If Tesco suddenly began eating babies, and the British Government decided this was not allowed, and passed a law preventing it from eating babies, what is the point of this when China allows super markets to eat babies perfectly well?
Likewise, if the world feels a bit hot and has had enough carbon dioxide for one century, what is the point of the UK closing down what few factories it has left, if China’s expansion and reliance on coal power continues at their political insistence? Of course, that’s broad-stroke stuff. Wait until you see what demons lurk in the details of the politics.
The world has come to a critical point. We’re culturally, economically and climatically fucked. The world needs uniting politically and economically into one place yet culturally it needs splitting up into tiny diverse chunks.
For example I’d like to see the internet banned. This is because when I make a music video I have to compete with just about every other person in the world who has ever made a music video. This is making it impossible for anyone to have an original voice any more, or to achieve proper recognition for their achievements.
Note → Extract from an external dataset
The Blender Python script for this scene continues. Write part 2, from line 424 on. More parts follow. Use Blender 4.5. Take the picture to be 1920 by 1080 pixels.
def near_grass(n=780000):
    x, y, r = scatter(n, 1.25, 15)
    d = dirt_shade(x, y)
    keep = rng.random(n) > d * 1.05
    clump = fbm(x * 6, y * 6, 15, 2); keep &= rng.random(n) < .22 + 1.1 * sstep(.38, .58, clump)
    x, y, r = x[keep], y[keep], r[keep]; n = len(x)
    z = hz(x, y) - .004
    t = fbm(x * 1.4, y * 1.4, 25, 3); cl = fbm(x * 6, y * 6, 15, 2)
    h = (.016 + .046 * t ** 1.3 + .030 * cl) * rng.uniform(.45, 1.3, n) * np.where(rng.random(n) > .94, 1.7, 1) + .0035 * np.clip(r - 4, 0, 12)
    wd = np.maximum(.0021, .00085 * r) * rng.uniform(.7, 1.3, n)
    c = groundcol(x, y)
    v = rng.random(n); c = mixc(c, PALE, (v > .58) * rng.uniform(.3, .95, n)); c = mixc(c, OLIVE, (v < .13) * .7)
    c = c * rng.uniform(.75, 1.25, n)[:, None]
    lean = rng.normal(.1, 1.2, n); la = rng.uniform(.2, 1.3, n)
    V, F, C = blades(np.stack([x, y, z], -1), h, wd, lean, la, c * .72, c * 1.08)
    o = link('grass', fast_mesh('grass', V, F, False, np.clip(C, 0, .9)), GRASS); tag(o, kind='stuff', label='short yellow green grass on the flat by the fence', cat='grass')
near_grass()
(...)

Likewise, to rise to the top of your career you’ll probably have to beat a whole country’s worth of competitors, all linked together by Twitter.
Divide it all up. Being back smaller communities like in The Village, who think the neighbouring town is far away, with a wood full of monsters in between ‘them’ and ‘us’. Bring back a sense of joint identity amongst people you have real connections with, not superficial ones on Facebook. Let’s not be afraid to put our necks on the line in our own little way - so what if someone else, somewhere in America has come up with the same idea as you for a business? You’re no longer competing with anyone but the people you see around you. Wouldn’t that be more satisfying than boring office jobs, constant failure and thermal heat death?
And maybe one day after global warming has finally got on with it, we can all get on wooden ships and discover strange new places. Like Birmingham.
Somehow, the Octopus’s new home inside it’s coconut shell seems all the more appealing.